Türk sinemasının Türkan Şoray, Filiz Akın gibi belli başlı kadın oyuncularının karizmasına yetişememiş fakat Türk usulü balık etli vücudu, güzel yüzü (yine Türk’lere has bir deyişle “ay parçası”) ve zarafetiyle kendi havasını yaratmış bir kadın: Esen Püsküllü.
Temmuz 1946 yılında İstanbul, Beşiktaş’ta doğan Esen Püsküllü; duruşu ve endamıyla tam bir İstanbul hanımefendisi.
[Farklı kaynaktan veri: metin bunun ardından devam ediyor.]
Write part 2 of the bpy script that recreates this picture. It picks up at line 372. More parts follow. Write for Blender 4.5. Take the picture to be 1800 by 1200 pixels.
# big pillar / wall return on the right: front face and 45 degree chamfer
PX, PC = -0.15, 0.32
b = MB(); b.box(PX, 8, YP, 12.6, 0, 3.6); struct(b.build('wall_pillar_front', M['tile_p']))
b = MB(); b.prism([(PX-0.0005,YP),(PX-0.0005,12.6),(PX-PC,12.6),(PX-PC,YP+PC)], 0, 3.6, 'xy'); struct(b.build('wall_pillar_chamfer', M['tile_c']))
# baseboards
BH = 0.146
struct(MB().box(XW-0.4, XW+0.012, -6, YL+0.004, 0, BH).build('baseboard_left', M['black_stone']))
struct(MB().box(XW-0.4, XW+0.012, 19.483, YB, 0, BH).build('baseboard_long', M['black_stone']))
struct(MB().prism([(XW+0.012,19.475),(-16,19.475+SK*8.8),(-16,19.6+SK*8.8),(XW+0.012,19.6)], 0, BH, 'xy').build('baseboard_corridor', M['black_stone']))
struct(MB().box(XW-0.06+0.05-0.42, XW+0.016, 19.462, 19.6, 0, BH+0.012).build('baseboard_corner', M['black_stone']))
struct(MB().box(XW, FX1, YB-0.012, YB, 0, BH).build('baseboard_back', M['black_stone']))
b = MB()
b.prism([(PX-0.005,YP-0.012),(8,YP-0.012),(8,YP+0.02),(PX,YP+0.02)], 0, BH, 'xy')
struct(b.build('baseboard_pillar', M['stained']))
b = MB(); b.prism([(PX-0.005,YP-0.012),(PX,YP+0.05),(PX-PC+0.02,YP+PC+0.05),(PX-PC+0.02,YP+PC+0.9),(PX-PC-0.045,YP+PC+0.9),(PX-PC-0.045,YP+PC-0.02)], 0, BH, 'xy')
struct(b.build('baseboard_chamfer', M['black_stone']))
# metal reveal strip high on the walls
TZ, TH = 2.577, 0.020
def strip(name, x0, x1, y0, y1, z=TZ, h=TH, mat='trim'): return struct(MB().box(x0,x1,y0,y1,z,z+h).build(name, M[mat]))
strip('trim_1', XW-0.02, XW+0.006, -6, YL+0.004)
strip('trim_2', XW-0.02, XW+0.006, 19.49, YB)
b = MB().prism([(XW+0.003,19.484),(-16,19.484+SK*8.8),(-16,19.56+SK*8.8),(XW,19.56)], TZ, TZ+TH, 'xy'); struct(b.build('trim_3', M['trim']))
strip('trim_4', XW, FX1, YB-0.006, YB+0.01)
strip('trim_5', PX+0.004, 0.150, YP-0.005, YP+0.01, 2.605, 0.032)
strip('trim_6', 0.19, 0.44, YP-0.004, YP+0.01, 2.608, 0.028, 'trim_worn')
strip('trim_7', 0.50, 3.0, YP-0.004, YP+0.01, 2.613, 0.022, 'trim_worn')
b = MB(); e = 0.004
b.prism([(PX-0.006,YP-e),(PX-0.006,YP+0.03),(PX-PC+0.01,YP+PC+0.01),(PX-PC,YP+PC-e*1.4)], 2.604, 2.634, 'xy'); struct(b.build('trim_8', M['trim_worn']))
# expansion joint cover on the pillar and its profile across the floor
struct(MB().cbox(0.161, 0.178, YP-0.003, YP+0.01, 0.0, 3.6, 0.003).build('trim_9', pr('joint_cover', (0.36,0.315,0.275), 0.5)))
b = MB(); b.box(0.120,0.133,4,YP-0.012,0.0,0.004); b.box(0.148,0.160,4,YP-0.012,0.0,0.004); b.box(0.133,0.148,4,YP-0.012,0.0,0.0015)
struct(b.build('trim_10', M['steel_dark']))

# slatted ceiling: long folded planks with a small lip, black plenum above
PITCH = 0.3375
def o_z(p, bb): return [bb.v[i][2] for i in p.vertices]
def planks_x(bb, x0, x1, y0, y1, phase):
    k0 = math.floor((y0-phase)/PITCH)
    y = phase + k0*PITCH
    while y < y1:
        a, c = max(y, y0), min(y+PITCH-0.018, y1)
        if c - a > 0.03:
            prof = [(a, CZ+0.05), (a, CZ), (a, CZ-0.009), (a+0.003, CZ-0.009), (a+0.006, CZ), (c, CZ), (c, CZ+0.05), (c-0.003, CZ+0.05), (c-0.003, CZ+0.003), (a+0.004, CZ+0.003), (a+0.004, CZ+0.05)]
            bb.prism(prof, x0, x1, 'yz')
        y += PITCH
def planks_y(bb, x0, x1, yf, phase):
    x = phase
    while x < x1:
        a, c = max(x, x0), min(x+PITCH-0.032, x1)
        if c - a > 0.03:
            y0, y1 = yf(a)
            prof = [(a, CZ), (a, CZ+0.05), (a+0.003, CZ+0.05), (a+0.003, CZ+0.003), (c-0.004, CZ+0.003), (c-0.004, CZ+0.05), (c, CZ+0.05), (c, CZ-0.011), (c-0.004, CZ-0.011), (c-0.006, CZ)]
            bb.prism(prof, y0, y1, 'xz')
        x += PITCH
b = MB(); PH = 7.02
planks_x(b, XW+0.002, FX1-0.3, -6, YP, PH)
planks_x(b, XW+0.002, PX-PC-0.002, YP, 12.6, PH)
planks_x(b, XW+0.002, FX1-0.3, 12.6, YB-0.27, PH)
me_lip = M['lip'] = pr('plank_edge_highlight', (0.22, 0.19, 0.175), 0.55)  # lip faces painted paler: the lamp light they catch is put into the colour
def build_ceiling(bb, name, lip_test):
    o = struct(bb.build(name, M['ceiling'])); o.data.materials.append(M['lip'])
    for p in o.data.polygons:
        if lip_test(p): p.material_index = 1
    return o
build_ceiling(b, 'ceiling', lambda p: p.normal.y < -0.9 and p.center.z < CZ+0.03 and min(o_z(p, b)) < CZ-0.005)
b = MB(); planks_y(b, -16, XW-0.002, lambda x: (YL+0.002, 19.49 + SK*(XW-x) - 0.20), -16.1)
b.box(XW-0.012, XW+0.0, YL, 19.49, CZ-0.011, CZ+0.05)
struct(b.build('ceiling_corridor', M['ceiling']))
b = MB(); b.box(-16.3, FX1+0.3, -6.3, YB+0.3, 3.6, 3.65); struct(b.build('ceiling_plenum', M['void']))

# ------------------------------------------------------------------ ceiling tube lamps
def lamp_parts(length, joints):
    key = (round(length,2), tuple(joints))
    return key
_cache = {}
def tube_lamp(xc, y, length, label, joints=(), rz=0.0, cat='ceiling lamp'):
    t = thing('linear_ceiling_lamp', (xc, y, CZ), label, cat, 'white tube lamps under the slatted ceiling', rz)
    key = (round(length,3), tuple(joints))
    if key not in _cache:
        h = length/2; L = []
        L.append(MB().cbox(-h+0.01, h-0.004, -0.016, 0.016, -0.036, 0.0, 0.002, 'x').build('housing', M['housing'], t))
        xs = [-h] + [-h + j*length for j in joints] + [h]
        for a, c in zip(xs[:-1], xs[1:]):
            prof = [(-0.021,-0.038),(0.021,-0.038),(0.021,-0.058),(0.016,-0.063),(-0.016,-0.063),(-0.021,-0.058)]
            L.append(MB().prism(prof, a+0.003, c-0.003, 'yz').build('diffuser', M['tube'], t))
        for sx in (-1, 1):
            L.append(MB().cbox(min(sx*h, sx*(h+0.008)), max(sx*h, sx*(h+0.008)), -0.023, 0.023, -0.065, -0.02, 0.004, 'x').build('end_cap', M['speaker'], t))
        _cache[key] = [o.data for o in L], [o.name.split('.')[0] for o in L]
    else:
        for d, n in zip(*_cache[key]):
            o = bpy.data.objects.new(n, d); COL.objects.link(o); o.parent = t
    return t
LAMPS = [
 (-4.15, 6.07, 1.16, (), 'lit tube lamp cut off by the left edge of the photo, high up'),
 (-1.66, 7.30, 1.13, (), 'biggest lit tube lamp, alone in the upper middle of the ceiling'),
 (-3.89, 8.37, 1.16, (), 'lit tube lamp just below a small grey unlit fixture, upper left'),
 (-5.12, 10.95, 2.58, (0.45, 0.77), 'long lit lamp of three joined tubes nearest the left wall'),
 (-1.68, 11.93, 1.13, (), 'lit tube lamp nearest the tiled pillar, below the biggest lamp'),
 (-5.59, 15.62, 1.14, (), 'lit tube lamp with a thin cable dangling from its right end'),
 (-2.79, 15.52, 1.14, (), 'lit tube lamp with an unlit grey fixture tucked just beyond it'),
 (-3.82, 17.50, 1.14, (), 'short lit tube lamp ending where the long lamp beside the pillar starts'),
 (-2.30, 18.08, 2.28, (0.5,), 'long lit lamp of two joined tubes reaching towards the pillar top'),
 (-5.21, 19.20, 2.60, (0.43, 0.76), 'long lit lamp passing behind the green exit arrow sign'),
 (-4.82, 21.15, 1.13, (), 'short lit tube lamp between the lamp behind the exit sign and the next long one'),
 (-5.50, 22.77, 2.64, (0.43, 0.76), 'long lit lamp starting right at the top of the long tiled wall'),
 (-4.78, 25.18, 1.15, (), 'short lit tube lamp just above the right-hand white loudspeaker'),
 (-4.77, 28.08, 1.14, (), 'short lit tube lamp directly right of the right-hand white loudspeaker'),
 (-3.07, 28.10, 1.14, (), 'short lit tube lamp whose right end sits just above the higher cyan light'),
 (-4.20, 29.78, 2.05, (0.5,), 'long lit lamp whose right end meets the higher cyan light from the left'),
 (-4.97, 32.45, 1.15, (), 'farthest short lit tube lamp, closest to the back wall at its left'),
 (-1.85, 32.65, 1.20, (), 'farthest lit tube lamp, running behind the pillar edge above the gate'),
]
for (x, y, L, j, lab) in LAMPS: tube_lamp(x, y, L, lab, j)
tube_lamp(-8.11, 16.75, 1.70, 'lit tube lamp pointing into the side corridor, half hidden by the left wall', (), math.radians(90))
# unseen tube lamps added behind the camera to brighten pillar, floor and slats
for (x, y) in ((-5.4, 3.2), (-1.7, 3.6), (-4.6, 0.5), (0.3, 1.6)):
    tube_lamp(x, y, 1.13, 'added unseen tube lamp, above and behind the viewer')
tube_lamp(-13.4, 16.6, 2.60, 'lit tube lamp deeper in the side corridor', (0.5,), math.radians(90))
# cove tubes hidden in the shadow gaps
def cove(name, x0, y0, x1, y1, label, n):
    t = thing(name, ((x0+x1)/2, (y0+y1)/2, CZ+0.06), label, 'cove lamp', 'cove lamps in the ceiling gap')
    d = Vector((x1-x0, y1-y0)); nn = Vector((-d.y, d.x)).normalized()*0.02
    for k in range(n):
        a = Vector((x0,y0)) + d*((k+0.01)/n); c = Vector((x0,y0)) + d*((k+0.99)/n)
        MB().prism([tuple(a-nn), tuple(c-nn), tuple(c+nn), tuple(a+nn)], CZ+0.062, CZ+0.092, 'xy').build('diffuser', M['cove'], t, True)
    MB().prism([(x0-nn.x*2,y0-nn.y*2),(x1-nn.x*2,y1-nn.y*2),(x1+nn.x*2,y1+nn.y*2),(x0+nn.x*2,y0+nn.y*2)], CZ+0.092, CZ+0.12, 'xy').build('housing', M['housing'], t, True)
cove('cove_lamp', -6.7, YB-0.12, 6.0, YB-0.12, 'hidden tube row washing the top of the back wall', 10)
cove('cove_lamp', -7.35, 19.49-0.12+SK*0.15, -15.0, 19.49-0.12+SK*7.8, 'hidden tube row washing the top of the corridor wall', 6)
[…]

Genç yaşta Ses dergisinin sinema yıldızı yarışmasında ikinciliği kazanarak bu yolla sinema oyunculuğuna başlayan diğer Ses kızlarından biri aynı zamanda. İşte bu sarışın, turkuaz gözlü, mini mini letafet, 1960’lı ve 1970’li yıllarda döneminin en ünlü yıldız oyuncularından biri olmayı başararak; filmlerin her dönemde (hatta günümüzde bile!) ihtiyacı olan “süs kadın” eksiğini de giderenlerdendi.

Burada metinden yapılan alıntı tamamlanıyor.